Dans ce rôle, la performance de Hugh Jackman est saisissante. Il fallait bien un acteur aussi charismatique pour rendre effrayant et non pas simplement ridicule ce personnage à l’allure grotesque : chauve, portant perruque, les yeux cernés comme un drogué, moustache, barbichette et boucle d’oreille de conquistador, et vêtu de costumes étranges à mi-chemin entre la tenue des conquistadors et la jupe à traîne des robes du XIXe.
On ne saura pas cependant comment le terrible pirate, connu pour avoir écumé les Caraïbes, a atterri au Pays imaginaire. Comme pour Crochet, les origines du personnage semblent se perdre dans les limbes.
Au compte des explications absentes qu’on aurait aimé avoir, il y a aussi ce détail de taille : comment les navires de Barbe-Noire peuvent-ils voler ? Comment peuvent-ils naviguer entre le Pays imaginaire et l’Angleterre du XXe siècle ? Alors que dans l’œuvre originale de Barrie, il n’est possible de voler que grâce à la poussière de fée, ici on est laissé dans le noir le plus complet. Le seul pouvoir attribué à la poussière de fée est celui de garder la jeunesse éternelle, raison pour laquelle Barbe-Noire tient tant à s’en emparer.

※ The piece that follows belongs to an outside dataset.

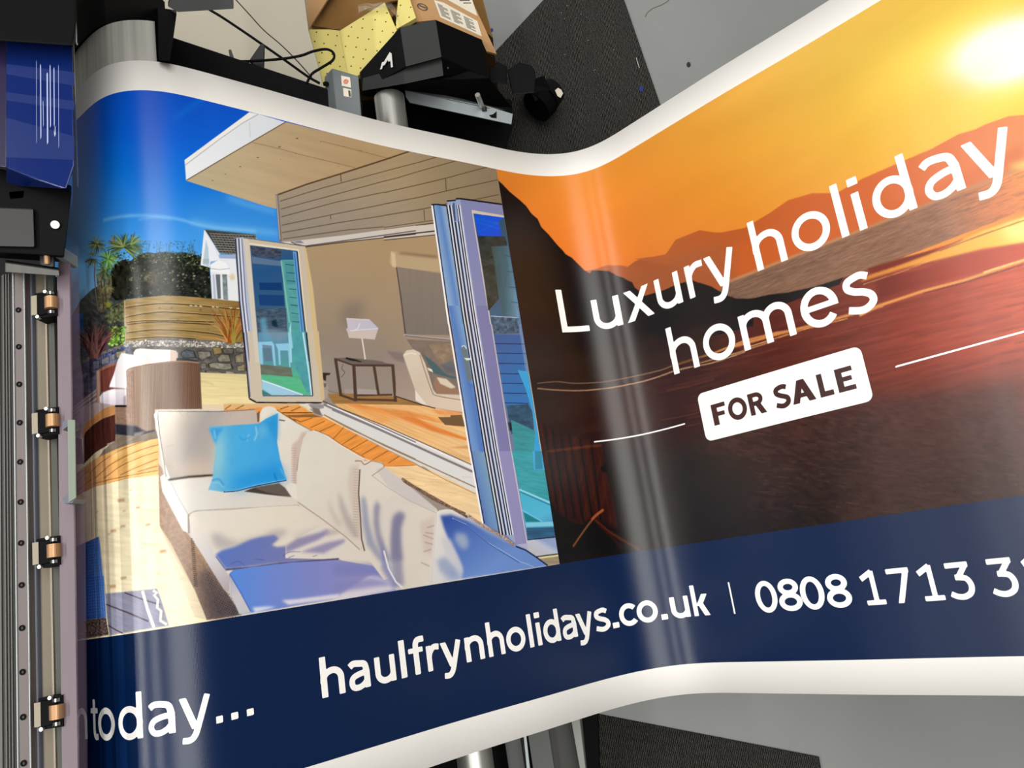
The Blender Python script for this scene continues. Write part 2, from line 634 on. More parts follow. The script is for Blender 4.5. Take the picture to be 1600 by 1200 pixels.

Au final, malgré des pointes d’humour rendant le film relativement supportable à regarder, Pan demeure largement indigeste et décevant, délaissant trop vite le développement des personnages et la description d’un monde autre pour une action qui, à force d’être partout, perd de son intérêt. On lui préfèrera à juste titre le bien meilleur téléfilm en deux parties de Nick Willing, Neverland, diffusé pour la première fois en 2011 avec l’excellent Rhys Ifans dans le rôle du futur Capitaine Crochet.